**What the task requires:**
Do not include the pictures; repeat the rest of the data exactly.

**Material:**
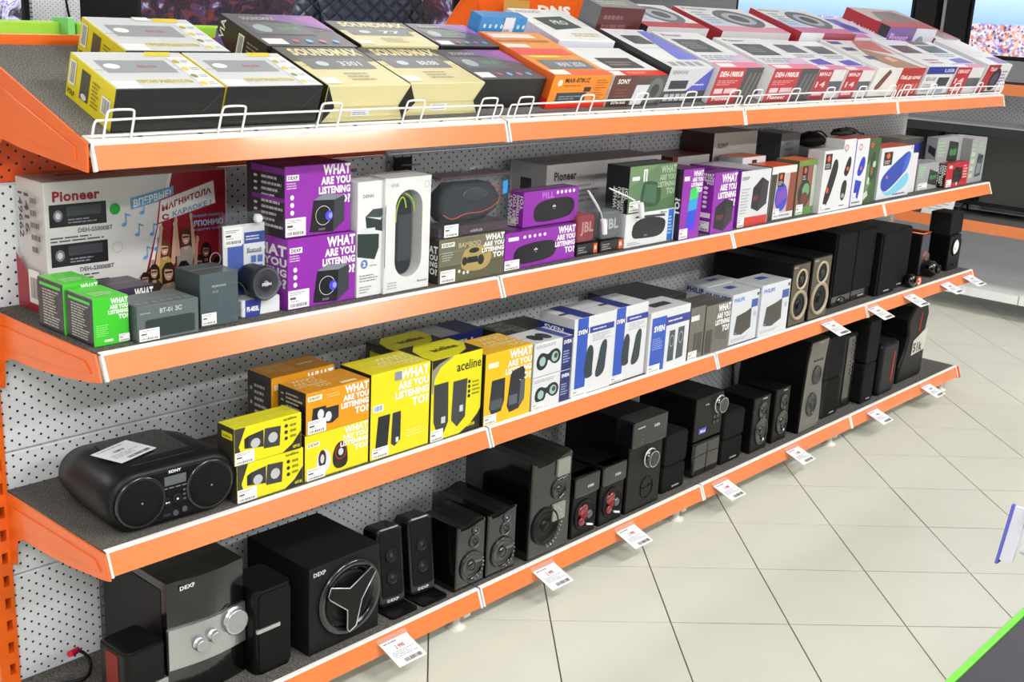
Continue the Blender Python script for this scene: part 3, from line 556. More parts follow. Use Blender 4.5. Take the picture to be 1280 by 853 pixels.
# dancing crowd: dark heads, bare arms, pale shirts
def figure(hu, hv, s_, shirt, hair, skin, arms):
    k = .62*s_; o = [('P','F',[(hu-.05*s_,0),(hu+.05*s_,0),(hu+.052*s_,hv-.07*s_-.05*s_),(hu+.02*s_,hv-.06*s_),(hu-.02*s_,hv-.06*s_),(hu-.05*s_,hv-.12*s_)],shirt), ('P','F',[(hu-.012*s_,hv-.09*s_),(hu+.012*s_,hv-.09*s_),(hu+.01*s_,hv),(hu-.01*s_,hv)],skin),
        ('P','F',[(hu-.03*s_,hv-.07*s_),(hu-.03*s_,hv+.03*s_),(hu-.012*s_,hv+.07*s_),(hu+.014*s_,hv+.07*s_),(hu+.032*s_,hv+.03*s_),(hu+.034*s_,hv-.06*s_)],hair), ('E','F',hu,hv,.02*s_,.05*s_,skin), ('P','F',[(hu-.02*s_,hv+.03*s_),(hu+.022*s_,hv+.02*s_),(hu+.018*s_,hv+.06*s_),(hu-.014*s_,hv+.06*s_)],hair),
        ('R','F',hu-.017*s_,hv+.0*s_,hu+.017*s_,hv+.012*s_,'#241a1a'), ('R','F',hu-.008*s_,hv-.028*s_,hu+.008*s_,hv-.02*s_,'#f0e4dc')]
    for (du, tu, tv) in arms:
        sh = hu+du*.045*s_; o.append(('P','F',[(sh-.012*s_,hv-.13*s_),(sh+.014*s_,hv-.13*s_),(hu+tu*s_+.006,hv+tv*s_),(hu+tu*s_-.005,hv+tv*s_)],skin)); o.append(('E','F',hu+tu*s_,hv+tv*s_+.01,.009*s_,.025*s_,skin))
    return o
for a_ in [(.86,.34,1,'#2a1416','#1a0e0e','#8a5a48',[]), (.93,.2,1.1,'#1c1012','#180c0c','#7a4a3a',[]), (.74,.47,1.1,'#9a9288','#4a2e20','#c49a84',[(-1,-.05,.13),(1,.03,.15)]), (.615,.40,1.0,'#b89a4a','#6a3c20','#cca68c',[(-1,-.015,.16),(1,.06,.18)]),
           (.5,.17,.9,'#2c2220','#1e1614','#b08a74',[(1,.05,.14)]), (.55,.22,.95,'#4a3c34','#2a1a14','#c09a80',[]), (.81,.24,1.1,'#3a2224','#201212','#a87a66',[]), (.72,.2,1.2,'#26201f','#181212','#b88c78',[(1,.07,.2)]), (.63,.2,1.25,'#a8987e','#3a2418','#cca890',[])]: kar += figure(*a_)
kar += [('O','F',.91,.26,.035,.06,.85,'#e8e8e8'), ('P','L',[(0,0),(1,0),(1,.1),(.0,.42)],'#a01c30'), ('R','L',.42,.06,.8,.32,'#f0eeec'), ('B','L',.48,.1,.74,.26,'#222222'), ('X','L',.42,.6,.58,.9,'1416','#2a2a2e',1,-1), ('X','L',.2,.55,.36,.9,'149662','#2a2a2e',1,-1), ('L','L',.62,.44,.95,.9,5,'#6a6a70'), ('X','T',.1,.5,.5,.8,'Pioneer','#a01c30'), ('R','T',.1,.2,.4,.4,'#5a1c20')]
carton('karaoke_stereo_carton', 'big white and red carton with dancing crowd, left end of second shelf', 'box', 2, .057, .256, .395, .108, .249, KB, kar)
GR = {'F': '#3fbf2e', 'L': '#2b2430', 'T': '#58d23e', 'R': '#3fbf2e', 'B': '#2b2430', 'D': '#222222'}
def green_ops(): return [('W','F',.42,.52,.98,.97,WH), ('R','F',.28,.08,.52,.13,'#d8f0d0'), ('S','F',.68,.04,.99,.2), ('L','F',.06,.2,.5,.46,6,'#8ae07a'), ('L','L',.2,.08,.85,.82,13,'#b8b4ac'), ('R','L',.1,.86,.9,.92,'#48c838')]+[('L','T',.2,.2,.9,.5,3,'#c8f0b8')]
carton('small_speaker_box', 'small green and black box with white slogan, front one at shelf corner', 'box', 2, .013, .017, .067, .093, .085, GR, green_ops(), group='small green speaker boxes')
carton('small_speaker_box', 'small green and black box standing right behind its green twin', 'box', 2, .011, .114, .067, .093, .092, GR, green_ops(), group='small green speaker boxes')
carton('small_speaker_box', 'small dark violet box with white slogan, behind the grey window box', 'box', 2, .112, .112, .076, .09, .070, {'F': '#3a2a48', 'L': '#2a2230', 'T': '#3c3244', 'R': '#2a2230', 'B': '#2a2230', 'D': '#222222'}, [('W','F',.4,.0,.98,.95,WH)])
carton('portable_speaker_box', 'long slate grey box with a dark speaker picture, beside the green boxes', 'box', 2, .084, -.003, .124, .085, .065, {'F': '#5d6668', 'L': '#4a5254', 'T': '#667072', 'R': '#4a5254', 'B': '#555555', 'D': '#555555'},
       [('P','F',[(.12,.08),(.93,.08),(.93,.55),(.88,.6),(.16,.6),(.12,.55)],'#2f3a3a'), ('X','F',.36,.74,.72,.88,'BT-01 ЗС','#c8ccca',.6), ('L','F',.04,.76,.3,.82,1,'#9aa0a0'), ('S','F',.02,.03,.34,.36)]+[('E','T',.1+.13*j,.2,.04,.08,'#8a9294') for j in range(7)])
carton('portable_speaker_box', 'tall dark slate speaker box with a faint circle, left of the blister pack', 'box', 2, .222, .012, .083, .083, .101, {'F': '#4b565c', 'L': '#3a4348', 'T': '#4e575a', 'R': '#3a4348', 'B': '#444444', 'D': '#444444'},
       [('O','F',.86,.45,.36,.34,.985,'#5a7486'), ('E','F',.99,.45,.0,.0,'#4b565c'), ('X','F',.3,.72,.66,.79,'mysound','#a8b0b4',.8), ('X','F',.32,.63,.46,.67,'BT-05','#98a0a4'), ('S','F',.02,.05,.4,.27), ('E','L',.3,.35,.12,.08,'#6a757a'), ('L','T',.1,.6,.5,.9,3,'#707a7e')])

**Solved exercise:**
Continue the Blender Python script for this scene: part 3, from line 556. More parts follow. Use Blender 4.5. Take the picture to be 1280 by 853 pixels.
# dancing crowd: dark heads, bare arms, pale shirts
def figure(hu, hv, s_, shirt, hair, skin, arms):
    k = .62*s_; o = [('P','F',[(hu-.05*s_,0),(hu+.05*s_,0),(hu+.052*s_,hv-.07*s_-.05*s_),(hu+.02*s_,hv-.06*s_),(hu-.02*s_,hv-.06*s_),(hu-.05*s_,hv-.12*s_)],shirt), ('P','F',[(hu-.012*s_,hv-.09*s_),(hu+.012*s_,hv-.09*s_),(hu+.01*s_,hv),(hu-.01*s_,hv)],skin),
        ('P','F',[(hu-.03*s_,hv-.07*s_),(hu-.03*s_,hv+.03*s_),(hu-.012*s_,hv+.07*s_),(hu+.014*s_,hv+.07*s_),(hu+.032*s_,hv+.03*s_),(hu+.034*s_,hv-.06*s_)],hair), ('E','F',hu,hv,.02*s_,.05*s_,skin), ('P','F',[(hu-.02*s_,hv+.03*s_),(hu+.022*s_,hv+.02*s_),(hu+.018*s_,hv+.06*s_),(hu-.014*s_,hv+.06*s_)],hair),
        ('R','F',hu-.017*s_,hv+.0*s_,hu+.017*s_,hv+.012*s_,'#241a1a'), ('R','F',hu-.008*s_,hv-.028*s_,hu+.008*s_,hv-.02*s_,'#f0e4dc')]
    for (du, tu, tv) in arms:
        sh = hu+du*.045*s_; o.append(('P','F',[(sh-.012*s_,hv-.13*s_),(sh+.014*s_,hv-.13*s_),(hu+tu*s_+.006,hv+tv*s_),(hu+tu*s_-.005,hv+tv*s_)],skin)); o.append(('E','F',hu+tu*s_,hv+tv*s_+.01,.009*s_,.025*s_,skin))
    return o
for a_ in [(.86,.34,1,'#2a1416','#1a0e0e','#8a5a48',[]), (.93,.2,1.1,'#1c1012','#180c0c','#7a4a3a',[]), (.74,.47,1.1,'#9a9288','#4a2e20','#c49a84',[(-1,-.05,.13),(1,.03,.15)]), (.615,.40,1.0,'#b89a4a','#6a3c20','#cca68c',[(-1,-.015,.16),(1,.06,.18)]),
           (.5,.17,.9,'#2c2220','#1e1614','#b08a74',[(1,.05,.14)]), (.55,.22,.95,'#4a3c34','#2a1a14','#c09a80',[]), (.81,.24,1.1,'#3a2224','#201212','#a87a66',[]), (.72,.2,1.2,'#26201f','#181212','#b88c78',[(1,.07,.2)]), (.63,.2,1.25,'#a8987e','#3a2418','#cca890',[])]: kar += figure(*a_)
kar += [('O','F',.91,.26,.035,.06,.85,'#e8e8e8'), ('P','L',[(0,0),(1,0),(1,.1),(.0,.42)],'#a01c30'), ('R','L',.42,.06,.8,.32,'#f0eeec'), ('B','L',.48,.1,.74,.26,'#222222'), ('X','L',.42,.6,.58,.9,'1416','#2a2a2e',1,-1), ('X','L',.2,.55,.36,.9,'149662','#2a2a2e',1,-1), ('L','L',.62,.44,.95,.9,5,'#6a6a70'), ('X','T',.1,.5,.5,.8,'Pioneer','#a01c30'), ('R','T',.1,.2,.4,.4,'#5a1c20')]
carton('karaoke_stereo_carton', 'big white and red carton with dancing crowd, left end of second shelf', 'box', 2, .057, .256, .395, .108, .249, KB, kar)
GR = {'F': '#3fbf2e', 'L': '#2b2430', 'T': '#58d23e', 'R': '#3fbf2e', 'B': '#2b2430', 'D': '#222222'}
def green_ops(): return [('W','F',.42,.52,.98,.97,WH), ('R','F',.28,.08,.52,.13,'#d8f0d0'), ('S','F',.68,.04,.99,.2), ('L','F',.06,.2,.5,.46,6,'#8ae07a'), ('L','L',.2,.08,.85,.82,13,'#b8b4ac'), ('R','L',.1,.86,.9,.92,'#48c838')]+[('L','T',.2,.2,.9,.5,3,'#c8f0b8')]
carton('small_speaker_box', 'small green and black box with white slogan, front one at shelf corner', 'box', 2, .013, .017, .067, .093, .085, GR, green_ops(), group='small green speaker boxes')
carton('small_speaker_box', 'small green and black box standing right behind its green twin', 'box', 2, .011, .114, .067, .093, .092, GR, green_ops(), group='small green speaker boxes')
carton('small_speaker_box', 'small dark violet box with white slogan, behind the grey window box', 'box', 2, .112, .112, .076, .09, .070, {'F': '#3a2a48', 'L': '#2a2230', 'T': '#3c3244', 'R': '#2a2230', 'B': '#2a2230', 'D': '#222222'}, [('W','F',.4,.0,.98,.95,WH)])
carton('portable_speaker_box', 'long slate grey box with a dark speaker picture, beside the green boxes', 'box', 2, .084, -.003, .124, .085, .065, {'F': '#5d6668', 'L': '#4a5254', 'T': '#667072', 'R': '#4a5254', 'B': '#555555', 'D': '#555555'},
       [('P','F',[(.12,.08),(.93,.08),(.93,.55),(.88,.6),(.16,.6),(.12,.55)],'#2f3a3a'), ('X','F',.36,.74,.72,.88,'BT-01 ЗС','#c8ccca',.6), ('L','F',.04,.76,.3,.82,1,'#9aa0a0'), ('S','F',.02,.03,.34,.36)]+[('E','T',.1+.13*j,.2,.04,.08,'#8a9294') for j in range(7)])
carton('portable_speaker_box', 'tall dark slate speaker box with a faint circle, left of the blister pack', 'box', 2, .222, .012, .083, .083, .101, {'F': '#4b565c', 'L': '#3a4348', 'T': '#4e575a', 'R': '#3a4348', 'B': '#444444', 'D': '#444444'},
       [('O','F',.86,.45,.36,.34,.985,'#5a7486'), ('E','F',.99,.45,.0,.0,'#4b565c'), ('X','F',.3,.72,.66,.79,'mysound','#a8b0b4',.8), ('X','F',.32,.63,.46,.67,'BT-05','#98a0a4'), ('S','F',.02,.05,.4,.27), ('E','L',.3,.35,.12,.08,'#6a757a'), ('L','T',.1,.6,.5,.9,3,'#707a7e')])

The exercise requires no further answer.